In the last 15 years, New York has served as a dubious example of what happens when public corruption laws are weak. Since 1999, 22 legislators to leave office did so in handcuffs or under ethical violations. Recounting their many discretions would provide enough material for six seasons of House of Cards, but know that over the years, New York officials have been charged with bribery in exchange for favorable legislation, theft from fictitious non-profits receiving government aid, extortion, misappropriation of “pork” funds, racketeering and petit larceny. Oh, and that’s not including a recent scheme to rig the nominations for the New York City mayoral race in which one councilman stated that “money is what greases the wheels. ”

So how can we help put an end to (or at least abate) such systemic corruption? Let’s use fictitious New York Assemblymember, Hank Overwood, to flesh it out. If I wanted to wield some influence with Assemblyman Overwood, I could legally donate the maximum amount for an individual ($5,000) to his campaign, create a couple of Limited Liability Corporations and contribute the maximum for each LLC — they are treated as an individuals in New York — offer his chief-of-staff $9,000 in “pocket money” and all of this, in and of itself, would not be enough to convict him of impropriety.
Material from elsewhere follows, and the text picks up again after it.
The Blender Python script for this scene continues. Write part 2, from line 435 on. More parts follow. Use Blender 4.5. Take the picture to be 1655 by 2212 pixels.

Under current New York law, Overwood couldn’t be charged with bribery unless we had an “agreement and understanding” that my “contributions” to his political endeavors were intended to influence his actions as a public servant. So as long as I never explicitly asked Overwood for any favors, it would be very hard to convict him. Similarly, New York law has no prohibition on creating multiple LLC’s for the sole purpose of contributing to campaigns and also has a $10,000 threshold for felony bribery of a public servant.

These loopholes in the law contribute to the culture of corruption in New York government and need to be changed. As suggested by several commissions tasked with tackling government corruption, it’s time we lower the felony bribery threshold, treat LLC’s as corporations (and not as individuals) and change the “agreement and understanding” provision in the bribery law to a stricter standard.

All of these require simple changes to current state law that would show the public that New York is serious about cleaning up their government. Public corruption doesn’t just rob taxpayers of honest service and their hard-earned tax dollars: it erodes their trust and encourages civic apathy.  And while I enjoy watching House of Cards as much as the next person, I want my elected officials to be men and women who fight for the empowerment of the community, not of themselves.

No public official is perfect. Nor should we expect them to be. They will inevitably make mistakes and take positions that are unpopular or contrary to the will of their constituents. They are not, however, excused from serving with integrity to the best of their abilities. Our public corruption laws play an integral role in ensuring that they do so and New York has the opportunity to gain back the trust of its citizens with a few simple policy changes.

So sit back and enjoy the next time you watch Frank Underwood cajole, lie, and schmooze his way to the top — I know I will. But let’s not forget that while we’re watching, there are real Franks out there, plotting their next move. Hopefully some changes in the law will stop them dead in their tracks.